Task -> Copy out exactly the lines from the start of the data to the line containing "COL = SC.collection". Include both.
____
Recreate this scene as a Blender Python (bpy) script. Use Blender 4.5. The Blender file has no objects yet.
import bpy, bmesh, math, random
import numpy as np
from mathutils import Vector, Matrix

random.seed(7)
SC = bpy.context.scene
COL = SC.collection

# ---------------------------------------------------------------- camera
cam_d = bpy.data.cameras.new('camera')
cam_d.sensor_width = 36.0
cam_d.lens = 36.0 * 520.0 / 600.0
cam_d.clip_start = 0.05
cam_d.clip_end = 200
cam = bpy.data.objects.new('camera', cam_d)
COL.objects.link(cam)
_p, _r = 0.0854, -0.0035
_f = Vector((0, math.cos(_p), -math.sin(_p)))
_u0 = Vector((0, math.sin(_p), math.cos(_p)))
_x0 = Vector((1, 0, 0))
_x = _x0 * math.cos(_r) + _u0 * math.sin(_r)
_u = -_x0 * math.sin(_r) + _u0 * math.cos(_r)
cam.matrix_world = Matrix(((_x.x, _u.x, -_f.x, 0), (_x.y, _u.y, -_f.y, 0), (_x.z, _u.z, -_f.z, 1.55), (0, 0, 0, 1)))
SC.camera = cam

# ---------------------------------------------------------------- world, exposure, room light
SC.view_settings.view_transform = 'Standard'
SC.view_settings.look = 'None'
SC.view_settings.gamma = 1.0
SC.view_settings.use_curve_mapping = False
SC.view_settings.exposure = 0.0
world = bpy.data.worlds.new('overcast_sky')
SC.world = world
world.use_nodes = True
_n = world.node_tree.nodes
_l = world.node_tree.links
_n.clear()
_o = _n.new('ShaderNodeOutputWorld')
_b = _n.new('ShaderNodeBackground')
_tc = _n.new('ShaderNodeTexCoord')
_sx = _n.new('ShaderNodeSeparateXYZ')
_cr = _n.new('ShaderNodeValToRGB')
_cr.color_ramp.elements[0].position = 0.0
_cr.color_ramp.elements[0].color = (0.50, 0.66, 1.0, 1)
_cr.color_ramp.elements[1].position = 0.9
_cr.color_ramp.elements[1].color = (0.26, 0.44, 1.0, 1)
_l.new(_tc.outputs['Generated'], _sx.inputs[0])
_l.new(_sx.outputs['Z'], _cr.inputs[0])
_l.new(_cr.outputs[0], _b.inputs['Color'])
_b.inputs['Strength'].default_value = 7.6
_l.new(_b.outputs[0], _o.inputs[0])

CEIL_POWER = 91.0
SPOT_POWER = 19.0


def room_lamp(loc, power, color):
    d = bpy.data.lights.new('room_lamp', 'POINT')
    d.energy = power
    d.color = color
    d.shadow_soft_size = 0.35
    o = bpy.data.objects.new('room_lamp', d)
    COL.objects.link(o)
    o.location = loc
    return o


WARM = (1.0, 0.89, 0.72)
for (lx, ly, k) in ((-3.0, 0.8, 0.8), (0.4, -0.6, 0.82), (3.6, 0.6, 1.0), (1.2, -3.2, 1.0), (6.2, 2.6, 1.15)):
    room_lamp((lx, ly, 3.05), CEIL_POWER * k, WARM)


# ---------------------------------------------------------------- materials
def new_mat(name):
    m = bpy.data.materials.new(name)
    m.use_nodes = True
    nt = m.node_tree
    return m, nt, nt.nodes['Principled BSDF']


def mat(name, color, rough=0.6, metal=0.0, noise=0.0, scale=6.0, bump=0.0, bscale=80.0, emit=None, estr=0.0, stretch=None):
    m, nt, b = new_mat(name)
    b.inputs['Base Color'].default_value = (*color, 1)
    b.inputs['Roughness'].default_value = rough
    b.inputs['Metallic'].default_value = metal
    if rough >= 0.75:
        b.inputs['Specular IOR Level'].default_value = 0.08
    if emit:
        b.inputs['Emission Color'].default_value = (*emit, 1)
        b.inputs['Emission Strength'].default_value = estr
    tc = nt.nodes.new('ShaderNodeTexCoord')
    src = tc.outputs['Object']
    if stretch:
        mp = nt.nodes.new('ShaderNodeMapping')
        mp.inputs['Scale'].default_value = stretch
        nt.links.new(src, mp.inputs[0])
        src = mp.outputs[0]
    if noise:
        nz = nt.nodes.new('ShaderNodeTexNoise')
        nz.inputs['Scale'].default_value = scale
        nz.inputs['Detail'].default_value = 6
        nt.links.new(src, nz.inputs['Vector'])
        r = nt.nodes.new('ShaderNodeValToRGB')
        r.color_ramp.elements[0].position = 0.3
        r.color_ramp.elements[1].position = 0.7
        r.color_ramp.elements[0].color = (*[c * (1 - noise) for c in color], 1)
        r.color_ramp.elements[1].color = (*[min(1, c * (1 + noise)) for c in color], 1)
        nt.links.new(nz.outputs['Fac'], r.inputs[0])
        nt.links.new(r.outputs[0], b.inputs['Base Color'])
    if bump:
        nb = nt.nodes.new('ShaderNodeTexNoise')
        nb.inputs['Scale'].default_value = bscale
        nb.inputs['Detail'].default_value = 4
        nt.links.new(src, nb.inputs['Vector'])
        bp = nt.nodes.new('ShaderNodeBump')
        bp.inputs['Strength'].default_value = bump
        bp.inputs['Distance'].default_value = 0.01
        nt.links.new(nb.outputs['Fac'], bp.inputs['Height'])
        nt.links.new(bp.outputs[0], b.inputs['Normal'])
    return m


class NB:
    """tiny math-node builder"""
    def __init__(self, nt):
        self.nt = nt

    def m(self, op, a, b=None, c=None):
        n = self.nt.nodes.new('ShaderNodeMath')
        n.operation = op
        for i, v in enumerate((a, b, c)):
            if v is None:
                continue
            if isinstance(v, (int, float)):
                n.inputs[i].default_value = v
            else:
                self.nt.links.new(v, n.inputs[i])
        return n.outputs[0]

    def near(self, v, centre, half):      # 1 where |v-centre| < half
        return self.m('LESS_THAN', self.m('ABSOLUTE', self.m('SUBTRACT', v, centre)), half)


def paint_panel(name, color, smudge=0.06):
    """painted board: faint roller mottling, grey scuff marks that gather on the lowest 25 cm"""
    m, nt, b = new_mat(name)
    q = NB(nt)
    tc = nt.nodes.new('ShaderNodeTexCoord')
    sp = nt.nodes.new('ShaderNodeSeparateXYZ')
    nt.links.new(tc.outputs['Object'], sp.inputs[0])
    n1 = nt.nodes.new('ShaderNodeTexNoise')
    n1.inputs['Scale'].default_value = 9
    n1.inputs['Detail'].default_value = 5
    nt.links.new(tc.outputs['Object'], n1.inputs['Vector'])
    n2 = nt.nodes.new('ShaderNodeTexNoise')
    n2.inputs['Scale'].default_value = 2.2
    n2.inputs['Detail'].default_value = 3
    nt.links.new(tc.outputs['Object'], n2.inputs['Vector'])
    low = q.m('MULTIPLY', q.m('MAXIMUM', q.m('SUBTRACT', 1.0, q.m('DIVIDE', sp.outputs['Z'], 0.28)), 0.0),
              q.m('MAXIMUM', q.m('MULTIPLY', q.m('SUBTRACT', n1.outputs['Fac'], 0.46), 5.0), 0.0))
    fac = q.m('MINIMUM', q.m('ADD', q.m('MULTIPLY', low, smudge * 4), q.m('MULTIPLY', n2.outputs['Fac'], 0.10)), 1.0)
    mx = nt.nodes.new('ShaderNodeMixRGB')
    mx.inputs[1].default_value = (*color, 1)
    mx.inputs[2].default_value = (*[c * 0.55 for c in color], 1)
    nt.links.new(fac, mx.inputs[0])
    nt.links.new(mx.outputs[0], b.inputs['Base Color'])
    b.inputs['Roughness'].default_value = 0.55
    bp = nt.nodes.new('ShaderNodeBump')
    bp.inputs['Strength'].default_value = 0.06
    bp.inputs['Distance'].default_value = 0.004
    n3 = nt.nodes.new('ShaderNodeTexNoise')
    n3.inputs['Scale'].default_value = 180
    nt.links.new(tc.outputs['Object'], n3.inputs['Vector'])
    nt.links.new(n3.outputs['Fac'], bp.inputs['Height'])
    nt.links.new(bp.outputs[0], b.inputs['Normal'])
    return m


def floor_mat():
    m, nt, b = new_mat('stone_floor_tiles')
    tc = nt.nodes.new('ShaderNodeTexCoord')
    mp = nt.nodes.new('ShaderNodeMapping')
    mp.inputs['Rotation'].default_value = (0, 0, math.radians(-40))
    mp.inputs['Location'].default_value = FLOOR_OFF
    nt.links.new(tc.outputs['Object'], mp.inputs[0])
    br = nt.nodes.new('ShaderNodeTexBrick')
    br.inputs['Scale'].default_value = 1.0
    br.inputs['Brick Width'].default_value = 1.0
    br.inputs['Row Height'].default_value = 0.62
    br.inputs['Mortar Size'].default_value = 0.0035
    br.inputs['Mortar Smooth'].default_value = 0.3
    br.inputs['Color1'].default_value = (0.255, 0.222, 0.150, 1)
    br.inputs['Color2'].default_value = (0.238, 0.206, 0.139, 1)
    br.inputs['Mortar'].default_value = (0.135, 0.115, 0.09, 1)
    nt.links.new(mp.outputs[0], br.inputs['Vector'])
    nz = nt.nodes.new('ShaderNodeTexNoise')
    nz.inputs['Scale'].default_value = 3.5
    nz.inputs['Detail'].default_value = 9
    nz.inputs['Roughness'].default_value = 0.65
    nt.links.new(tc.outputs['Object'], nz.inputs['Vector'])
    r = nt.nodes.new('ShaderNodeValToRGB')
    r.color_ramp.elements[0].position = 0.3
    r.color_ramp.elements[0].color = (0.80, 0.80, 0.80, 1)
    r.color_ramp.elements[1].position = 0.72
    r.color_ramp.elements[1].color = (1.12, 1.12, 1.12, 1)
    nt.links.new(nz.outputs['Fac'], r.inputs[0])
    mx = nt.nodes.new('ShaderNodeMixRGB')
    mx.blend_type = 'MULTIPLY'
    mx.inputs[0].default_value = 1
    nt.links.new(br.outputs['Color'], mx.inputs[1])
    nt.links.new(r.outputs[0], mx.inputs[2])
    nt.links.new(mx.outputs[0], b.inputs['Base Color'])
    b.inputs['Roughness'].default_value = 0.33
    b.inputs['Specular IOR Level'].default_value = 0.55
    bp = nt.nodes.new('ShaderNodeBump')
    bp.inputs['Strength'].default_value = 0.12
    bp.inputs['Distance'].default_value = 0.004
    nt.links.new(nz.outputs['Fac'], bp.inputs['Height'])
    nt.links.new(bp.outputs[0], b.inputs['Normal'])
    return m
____
Exercise solution ->
Recreate this scene as a Blender Python (bpy) script. Use Blender 4.5. The Blender file has no objects yet.
import bpy, bmesh, math, random
import numpy as np
from mathutils import Vector, Matrix

random.seed(7)
SC = bpy.context.scene
COL = SC.collection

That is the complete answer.